For the last thirty years of his long life, Bill Cunningham (1929–2016) bicycled around New York City in his trademark beret, royal blue French worker's jacket, and safety vest in order to photograph the fashions not just of the famous but of everyday people. Yes, he was entirely comfortable on the front row of the catwalks of New York and Paris, and at the philanthropic galas at the Met. But "the best fashion," he liked to say, "is on the street, always has been and always will be." Aficionados of the New York Times will remember his column called "On the Street." One week he might feature fanny packs, another week baggy or saggy pants, denim skirts, or bell bottoms. Cunningham never took money, owned a television, he refused all food and drink at galas, lived a monastic life in a microscopic studio until he was evicted, and attended church every Sunday.

After he died in 2016, his family discovered this surprise memoir among his papers.
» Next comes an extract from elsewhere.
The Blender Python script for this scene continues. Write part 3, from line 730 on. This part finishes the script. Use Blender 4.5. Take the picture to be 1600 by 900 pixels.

Although nobody knows for sure, the book seems to have been written before 1970; the last chronological reference is 1965. So, it's a sort of prequel to the documentary film Bill Cunningham New York (2010) that covers the last thirty years of his life as a photographer with the New York Times.
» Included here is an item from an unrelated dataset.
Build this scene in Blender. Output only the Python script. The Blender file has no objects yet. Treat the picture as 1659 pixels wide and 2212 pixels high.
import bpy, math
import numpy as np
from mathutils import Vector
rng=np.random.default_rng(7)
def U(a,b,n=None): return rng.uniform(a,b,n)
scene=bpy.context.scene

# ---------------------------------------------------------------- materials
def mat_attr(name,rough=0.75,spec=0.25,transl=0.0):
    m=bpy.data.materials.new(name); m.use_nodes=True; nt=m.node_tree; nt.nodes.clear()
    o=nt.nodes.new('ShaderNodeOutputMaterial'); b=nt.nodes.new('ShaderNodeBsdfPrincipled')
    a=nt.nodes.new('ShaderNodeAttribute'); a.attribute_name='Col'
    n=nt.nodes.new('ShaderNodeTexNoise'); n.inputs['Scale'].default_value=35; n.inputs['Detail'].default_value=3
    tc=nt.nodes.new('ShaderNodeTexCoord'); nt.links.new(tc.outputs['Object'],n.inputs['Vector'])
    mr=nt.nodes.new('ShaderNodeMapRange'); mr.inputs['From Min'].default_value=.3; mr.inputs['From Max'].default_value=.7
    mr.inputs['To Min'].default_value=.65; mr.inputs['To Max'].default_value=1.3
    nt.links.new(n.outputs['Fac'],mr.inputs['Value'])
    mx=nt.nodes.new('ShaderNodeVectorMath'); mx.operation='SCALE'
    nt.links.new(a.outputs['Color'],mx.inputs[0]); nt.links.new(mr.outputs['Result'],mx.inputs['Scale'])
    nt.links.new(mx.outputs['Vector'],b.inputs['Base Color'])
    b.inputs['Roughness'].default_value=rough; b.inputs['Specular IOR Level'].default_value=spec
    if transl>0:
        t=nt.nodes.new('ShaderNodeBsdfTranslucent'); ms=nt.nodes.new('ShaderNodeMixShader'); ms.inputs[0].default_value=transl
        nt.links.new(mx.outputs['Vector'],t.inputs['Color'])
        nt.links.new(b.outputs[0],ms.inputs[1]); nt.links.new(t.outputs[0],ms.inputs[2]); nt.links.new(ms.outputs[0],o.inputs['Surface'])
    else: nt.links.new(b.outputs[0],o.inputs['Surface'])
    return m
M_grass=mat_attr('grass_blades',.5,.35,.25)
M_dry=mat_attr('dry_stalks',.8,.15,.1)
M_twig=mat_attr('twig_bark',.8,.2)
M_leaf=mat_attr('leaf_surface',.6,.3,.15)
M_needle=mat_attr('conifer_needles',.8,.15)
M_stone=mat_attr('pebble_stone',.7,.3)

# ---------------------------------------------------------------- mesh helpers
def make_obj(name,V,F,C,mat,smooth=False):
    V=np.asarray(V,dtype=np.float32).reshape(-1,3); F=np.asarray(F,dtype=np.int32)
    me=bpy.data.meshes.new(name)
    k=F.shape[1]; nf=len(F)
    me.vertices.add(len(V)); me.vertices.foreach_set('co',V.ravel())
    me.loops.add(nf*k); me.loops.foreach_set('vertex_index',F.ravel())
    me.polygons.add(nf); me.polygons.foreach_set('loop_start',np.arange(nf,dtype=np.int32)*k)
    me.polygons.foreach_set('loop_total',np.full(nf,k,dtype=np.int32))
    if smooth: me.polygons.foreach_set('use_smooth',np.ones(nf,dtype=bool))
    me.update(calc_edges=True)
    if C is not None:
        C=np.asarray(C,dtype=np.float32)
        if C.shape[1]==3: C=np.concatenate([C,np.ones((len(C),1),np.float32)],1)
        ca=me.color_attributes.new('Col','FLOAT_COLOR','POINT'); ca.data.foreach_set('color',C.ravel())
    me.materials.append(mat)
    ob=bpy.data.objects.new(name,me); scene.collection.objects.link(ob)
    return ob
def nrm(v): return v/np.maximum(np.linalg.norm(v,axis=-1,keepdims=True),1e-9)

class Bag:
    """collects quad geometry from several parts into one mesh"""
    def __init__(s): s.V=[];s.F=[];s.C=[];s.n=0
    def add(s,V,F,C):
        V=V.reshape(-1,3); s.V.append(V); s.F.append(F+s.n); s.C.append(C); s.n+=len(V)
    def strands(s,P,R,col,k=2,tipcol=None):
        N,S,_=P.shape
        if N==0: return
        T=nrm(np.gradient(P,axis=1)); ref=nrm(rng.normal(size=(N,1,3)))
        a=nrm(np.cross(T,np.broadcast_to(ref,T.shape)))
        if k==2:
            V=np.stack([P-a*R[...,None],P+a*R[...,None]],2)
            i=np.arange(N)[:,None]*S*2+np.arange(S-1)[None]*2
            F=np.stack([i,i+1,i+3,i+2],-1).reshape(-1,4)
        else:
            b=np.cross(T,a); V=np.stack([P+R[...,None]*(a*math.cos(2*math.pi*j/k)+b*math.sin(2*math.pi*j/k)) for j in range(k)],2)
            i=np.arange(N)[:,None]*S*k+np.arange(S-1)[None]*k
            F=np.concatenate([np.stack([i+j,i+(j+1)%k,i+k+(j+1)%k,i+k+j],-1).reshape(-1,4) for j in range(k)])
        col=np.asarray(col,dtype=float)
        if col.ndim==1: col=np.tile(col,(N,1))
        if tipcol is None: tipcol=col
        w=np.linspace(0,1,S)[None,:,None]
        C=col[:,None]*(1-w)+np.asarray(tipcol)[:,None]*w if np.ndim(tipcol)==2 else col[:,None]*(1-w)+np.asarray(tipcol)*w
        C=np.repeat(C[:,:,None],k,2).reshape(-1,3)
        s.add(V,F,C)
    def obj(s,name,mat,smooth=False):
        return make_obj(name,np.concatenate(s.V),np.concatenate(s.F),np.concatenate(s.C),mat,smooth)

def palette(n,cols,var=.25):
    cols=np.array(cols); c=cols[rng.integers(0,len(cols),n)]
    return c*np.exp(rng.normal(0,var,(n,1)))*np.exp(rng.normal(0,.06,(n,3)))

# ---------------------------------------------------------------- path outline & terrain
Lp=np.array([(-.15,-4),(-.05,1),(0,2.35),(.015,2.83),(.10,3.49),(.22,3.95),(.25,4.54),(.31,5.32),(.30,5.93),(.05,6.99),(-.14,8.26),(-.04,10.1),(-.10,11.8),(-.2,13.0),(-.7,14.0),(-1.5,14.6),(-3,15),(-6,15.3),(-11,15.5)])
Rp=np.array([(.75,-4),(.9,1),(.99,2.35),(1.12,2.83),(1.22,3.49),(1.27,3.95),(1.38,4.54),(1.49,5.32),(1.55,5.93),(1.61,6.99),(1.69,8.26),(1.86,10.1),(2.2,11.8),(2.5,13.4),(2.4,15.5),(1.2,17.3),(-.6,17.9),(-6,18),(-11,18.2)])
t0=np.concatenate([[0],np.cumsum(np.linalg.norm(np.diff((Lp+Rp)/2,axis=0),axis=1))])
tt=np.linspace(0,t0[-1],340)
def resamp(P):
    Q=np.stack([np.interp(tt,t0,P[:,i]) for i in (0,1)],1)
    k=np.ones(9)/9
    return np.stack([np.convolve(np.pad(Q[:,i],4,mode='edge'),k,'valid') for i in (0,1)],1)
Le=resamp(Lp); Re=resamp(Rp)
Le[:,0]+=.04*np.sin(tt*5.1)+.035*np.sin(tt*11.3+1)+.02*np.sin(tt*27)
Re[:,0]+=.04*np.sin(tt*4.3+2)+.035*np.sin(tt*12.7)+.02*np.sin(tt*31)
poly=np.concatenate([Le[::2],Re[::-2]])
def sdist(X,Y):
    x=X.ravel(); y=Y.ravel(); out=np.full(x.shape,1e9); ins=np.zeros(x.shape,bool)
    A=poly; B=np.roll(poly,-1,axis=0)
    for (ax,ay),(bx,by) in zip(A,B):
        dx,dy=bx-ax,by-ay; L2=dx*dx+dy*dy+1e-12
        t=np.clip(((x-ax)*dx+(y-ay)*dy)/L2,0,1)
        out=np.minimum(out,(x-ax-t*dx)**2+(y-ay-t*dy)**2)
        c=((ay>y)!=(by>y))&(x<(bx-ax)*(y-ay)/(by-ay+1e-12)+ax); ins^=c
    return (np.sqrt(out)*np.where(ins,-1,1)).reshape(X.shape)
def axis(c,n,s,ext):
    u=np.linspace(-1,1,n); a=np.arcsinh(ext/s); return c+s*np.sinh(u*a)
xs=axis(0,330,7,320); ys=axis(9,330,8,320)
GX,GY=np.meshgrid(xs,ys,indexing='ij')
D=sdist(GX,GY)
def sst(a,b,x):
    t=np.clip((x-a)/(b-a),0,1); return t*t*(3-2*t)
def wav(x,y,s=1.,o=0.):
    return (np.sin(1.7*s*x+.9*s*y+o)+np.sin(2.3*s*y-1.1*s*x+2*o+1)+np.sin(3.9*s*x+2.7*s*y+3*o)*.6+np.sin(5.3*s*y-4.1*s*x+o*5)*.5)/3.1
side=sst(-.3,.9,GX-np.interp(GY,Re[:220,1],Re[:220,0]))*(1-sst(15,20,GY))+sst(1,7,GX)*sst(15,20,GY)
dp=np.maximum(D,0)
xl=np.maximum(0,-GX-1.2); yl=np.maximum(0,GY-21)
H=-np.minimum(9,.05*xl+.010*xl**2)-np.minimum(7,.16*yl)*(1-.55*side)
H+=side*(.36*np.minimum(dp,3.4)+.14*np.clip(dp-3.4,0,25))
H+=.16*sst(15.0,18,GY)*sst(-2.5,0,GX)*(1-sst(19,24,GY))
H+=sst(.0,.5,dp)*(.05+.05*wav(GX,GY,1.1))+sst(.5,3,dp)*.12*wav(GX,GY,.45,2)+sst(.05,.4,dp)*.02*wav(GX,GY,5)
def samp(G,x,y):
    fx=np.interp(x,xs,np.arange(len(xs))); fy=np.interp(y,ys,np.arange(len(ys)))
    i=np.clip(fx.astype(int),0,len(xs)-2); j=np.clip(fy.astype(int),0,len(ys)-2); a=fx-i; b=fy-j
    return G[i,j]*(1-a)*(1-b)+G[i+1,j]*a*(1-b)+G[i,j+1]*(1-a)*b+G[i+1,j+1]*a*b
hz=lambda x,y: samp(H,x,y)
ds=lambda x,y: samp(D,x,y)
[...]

Cunningham's first memory of his lifelong obsession with fashion was when he was four years old, and his mother "beat the hell out of me" for parading around their middle-class Catholic home in his sister's dress, and "threatened every bone in my uninhibited body if I wore girls' clothes again." Nonetheless, despite this lifelong alienation from his family, "I knew my destiny was to create beautiful women and place them in fantastic surroundings… By the time I was twelve, the family was in a state of frenzy over how they could knock this artistic nature out of me." Thank God, they failed.
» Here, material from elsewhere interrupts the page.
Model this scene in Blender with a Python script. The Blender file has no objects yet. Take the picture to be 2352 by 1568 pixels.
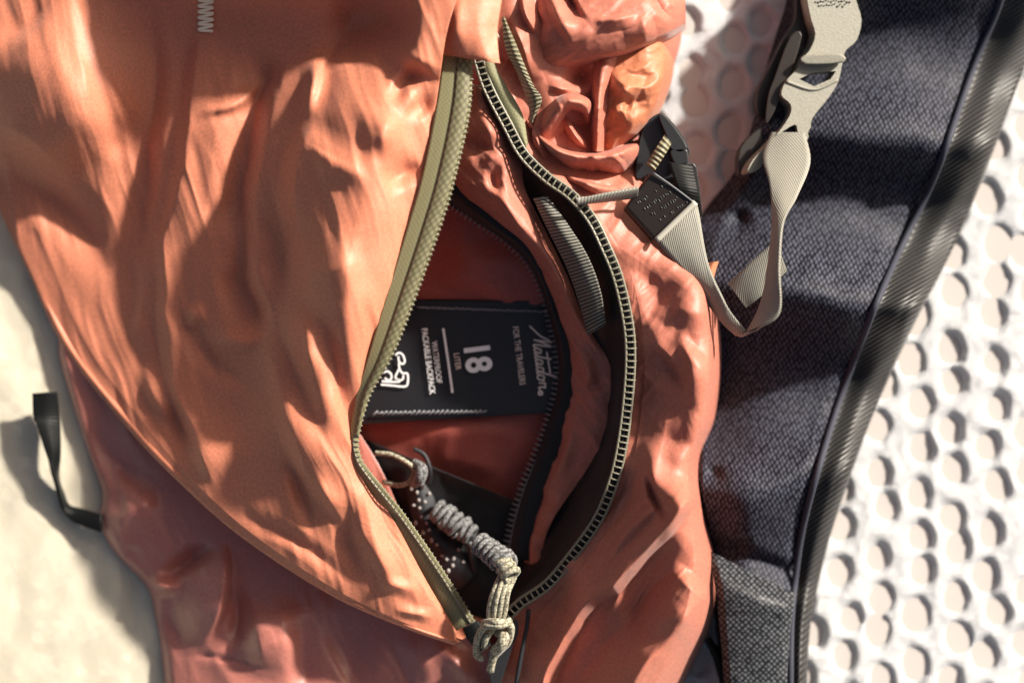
import bpy, bmesh, math, random
import numpy as np
from mathutils import Vector, Matrix
random.seed(4)
RS = np.random.RandomState(7)
C = bpy.context.scene.collection
R = math.radians
# ------------------------------------------------------------------ camera, light, exposure
H = 0.70            # camera height above the bed (m)
W0 = 0.48           # width of the bed in view (m)
K = W0 / 2352.0
SUN_EL, SUN_AZ = 28.0, 36.0        # azimuth counted from +X towards +Y
cd = bpy.data.cameras.new('camera'); cam = bpy.data.objects.new('camera', cd); C.objects.link(cam)
cam.location = (0, 0, H); cd.sensor_width = 36.0; cd.lens = 36.0 * H / W0
cd.clip_start = 0.01; cd.clip_end = 50
cd.dof.use_dof = True; cd.dof.focus_distance = H - 0.058; cd.dof.aperture_fstop = 2.5
bpy.context.scene.camera = cam
wd = bpy.data.worlds.new('World'); bpy.context.scene.world = wd; wd.use_nodes = True
wn = wd.node_tree.nodes; bg = wn['Background']
sky = wn.new('ShaderNodeTexSky'); sky.sky_type = 'NISHITA'; sky.sun_disc = False
sky.sun_elevation = R(SUN_EL); sky.sun_rotation = R(90 - SUN_AZ); sky.dust_density = 6.0; sky.ozone_density = 0.3
tint = wn.new('ShaderNodeMix'); tint.data_type = 'RGBA'; tint.blend_type = 'MULTIPLY'; tint.inputs[0].default_value = 1.0
tint.inputs[7].default_value = (1.0, .95, .92, 1)          # the photograph's warm white balance
wd.node_tree.links.new(sky.outputs[0], tint.inputs[6]); wd.node_tree.links.new(tint.outputs[2], bg.inputs[0]); bg.inputs[1].default_value = 0.052
sl = bpy.data.lights.new('sun', 'SUN'); sun = bpy.data.objects.new('sun', sl); C.objects.link(sun)
sl.energy = 5.0; sl.angle = R(3.5); sl.color = (1.0, 0.935, 0.84)
sd = Vector((math.cos(R(SUN_EL)) * math.cos(R(SUN_AZ)), math.cos(R(SUN_EL)) * math.sin(R(SUN_AZ)), math.sin(R(SUN_EL))))
sun.rotation_euler = sd.to_track_quat('Z', 'Y').to_euler(); sun.location = sd * 2
vs = bpy.context.scene.view_settings
vs.view_transform = 'Standard'; vs.look = 'None'; vs.exposure = 0.86; vs.gamma = 1.0

# ------------------------------------------------------------------ helpers
def P(px, py, z):                   # z in mm; a point of the place above the bed
    z = z * 0.001; s = (H - z) / H * K
    return Vector(((px - 1176) * s, (784 - py) * s, z))

def crom(c, t):                     # Catmull-Rom through rows of c at parameters t
    c = np.asarray(c, float); n = len(c)
    e = np.concatenate([[2 * c[0] - c[1]], c, [2 * c[-1] - c[-2]]])
    i = np.clip(np.floor(t).astype(int), 0, n - 2); f = t - i
    sh = (len(t),) + (1,) * (c.ndim - 1); f = f.reshape(sh)
    a, b, d, g = e[i], e[i + 1], e[i + 2], e[i + 3]
    return 0.5 * (2 * b + (d - a) * f + (2 * a - 5 * b + 4 * d - g) * f**2 + (3 * b - a - 3 * d + g) * f**3)

def smooth_line(pts, n):
    pts = np.asarray(pts, float)
    q = crom(pts, np.linspace(0, len(pts) - 1, max(n * 4, 60)))
    s = np.concatenate([[0], np.cumsum(np.hypot(*(np.diff(q[:, :2], axis=0).T)))])
    tt = np.linspace(0, s[-1], n)
    return np.stack([np.interp(tt, s, q[:, k]) for k in range(q.shape[1])], 1)

_tab = RS.rand(256, 256)
def vn(x, y):
    i = np.floor(x).astype(int); j = np.floor(y).astype(int)
    u = x - i; v = y - j; u = u * u * u * (u * (u * 6 - 15) + 10); v = v * v * v * (v * (v * 6 - 15) + 10)
    g = lambda a, b: _tab[a & 255, b & 255]
    return (g(i, j) * (1 - u) + g(i + 1, j) * u) * (1 - v) + (g(i, j + 1) * (1 - u) + g(i + 1, j + 1) * u) * v
def fbm(x, y, o=4):
    s = 0; a = 1; t = 0
    for k in range(o):
        s = s + a * (vn(x * 2**k + 17 * k, y * 2**k + 31 * k) - .5); t += a; a *= .5
    return s / t * 2
def ridged(x, y, o=3):
    s = 0; a = 1; t = 0
    for k in range(o):
        s = s + a * (1 - np.sqrt(fbm(x * 1.9**k + 7 * k, y * 1.9**k + 13 * k, 2)**2 + .0015) * 2.2); t += a; a *= .45
    return s / t

def fold_field(X, Y, folds):
    """sum of hand-laid folds: (points, height mm, width left px, width right px, kind, end taper)"""
    Z = np.zeros_like(X)
    for f in folds:
        pts, h, wl, wr = f[:4]; kind = f[4] if len(f) > 4 else 'g'; tp = f[5] if len(f) > 5 else .45
        if len(pts) == 1:            # a round bump or dimple
            d2 = ((X - pts[0][0]) / wl)**2 + ((Y - pts[0][1]) / wr)**2
            Z += h * np.exp(-d2); continue
        q = smooth_line(pts, 14) if len(pts) > 2 else np.asarray(pts, float)
        a = q[:-1]; d = np.diff(q, axis=0); L2 = (d**2).sum(1); n = len(a)
        best = np.full(X.shape, 1e18); sg = np.zeros_like(X); tt = np.zeros_like(X)
        for k in range(n):
            rx = X - a[k, 0]; ry = Y - a[k, 1]
            t = np.clip((rx * d[k, 0] + ry * d[k, 1]) / L2[k], 0, 1)
            ex = rx - t * d[k, 0]; ey = ry - t * d[k, 1]; D = ex * ex + ey * ey
            m = D < best; best = np.where(m, D, best)
            sg = np.where(m, d[k, 0] * ry - d[k, 1] * rx, sg); tt = np.where(m, (k + t) / n, tt)
        D = np.sqrt(best); w = np.where(sg > 0, wl, wr); r = D / w
        if tp > 0:
            tap = np.clip(np.minimum(tt, 1 - tt) / tp, 0, 1); tap = tap * tap * (3 - 2 * tap)
        else: tap = 1.0
        if kind == 'g': s = .5 * np.exp(-r * r / 1.2) + .5 * np.clip(1.08 - np.sqrt(r * r / 3.6 + .006), 0, 1)**1.3
        elif kind == 'q': s = np.exp(-r * r)
        elif kind == 'k': s = np.clip(1.05 - np.sqrt(r * r + .0025), 0, 1)
        elif kind == 's': s = np.exp(-np.abs(r)**1.1 * 1.3)
        elif kind == 'c': s = 1 / (1 + r * r * 1.6)**1.5
        Z += h * tap * s
    return Z

def finish(name, me, mat, parent, smooth=True):
    o = bpy.data.objects.new(name, me); C.objects.link(o)
    if mat: me.materials.append(mat)
    if smooth: me.polygons.foreach_set('use_smooth', [True] * len(me.polygons))
    if parent: o.parent = parent
    return o

def grid_mesh(name, X, Y, Z, mat, parent, UV=None, thick=0.0, flip=False):
    nv, nu = X.shape
    s = (H - Z * .001) / H * K
    co = np.stack([(X - 1176) * s, (784 - Y) * s, Z * .001], -1).reshape(-1, 3)
    I = np.arange(nv * nu).reshape(nv, nu)
    q = np.stack([I[:-1, :-1], I[1:, :-1], I[1:, 1:], I[:-1, 1:]], -1).reshape(-1, 4)
    if flip: q = q[:, ::-1]
    me = bpy.data.meshes.new(name)
    me.from_pydata(co.tolist(), [], q.tolist())
    if UV is None: UV = (X / 100, Y / 100)
    uv = me.uv_layers.new(name='UVMap')
    uvf = np.stack(UV, -1).reshape(-1, 2)[q.reshape(-1)]
    uv.data.foreach_set('uv', uvf.astype('f').reshape(-1))
    o = finish(name, me, mat, parent)
    if thick:
        m = o.modifiers.new('cloth_thickness', 'SOLIDIFY'); m.thickness = thick * .001; m.offset = -1
    return o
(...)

Cunningham got his start working in the stock room as a teenager at the upscale Bonwit Teller department store, and after that he never looked back. Bonwit obtained a scholarship for him to attend Harvard, but he hated school and left after two months. He moved to New York City, where for about fifteen years he operated a millinery business and outfitted wealthy women with outrageous hats. "These were truly happy times," he writes. But by about 1965, as the book ends, women had stopped wearing hats and so he closed the business. After a stormy stint writing for Women's Wear Daily (he had an annoying habit of being brutally honest about fashion), he would eventually join the New York Times.

Bill Cunningham was a preternaturally cheerful person: "I never had a mind that dwelt on the bad." He was enthusiastic and optimistic, and exuded gratitude for all his good fortune to do what he believed in. He never drank alcohol, as he hated the taste and the buzz. He loved flowers, and would decorate his dingy hotel rooms in Paris with them. For Cunningham, at its best, fashion was an expression of human joy rather than a means of social climbing or to impress others. He had a remarkably vivid imaginative life. His favorite pastime was people watching. Cunningham was also a famously private person, and the one disappointment in this book is that we learn almost nothing about his inner life. In fact, he says, after a life in the cut throat world of fashion, “The only way to last is never to let anyone really know you.” In that regard he also succeeded.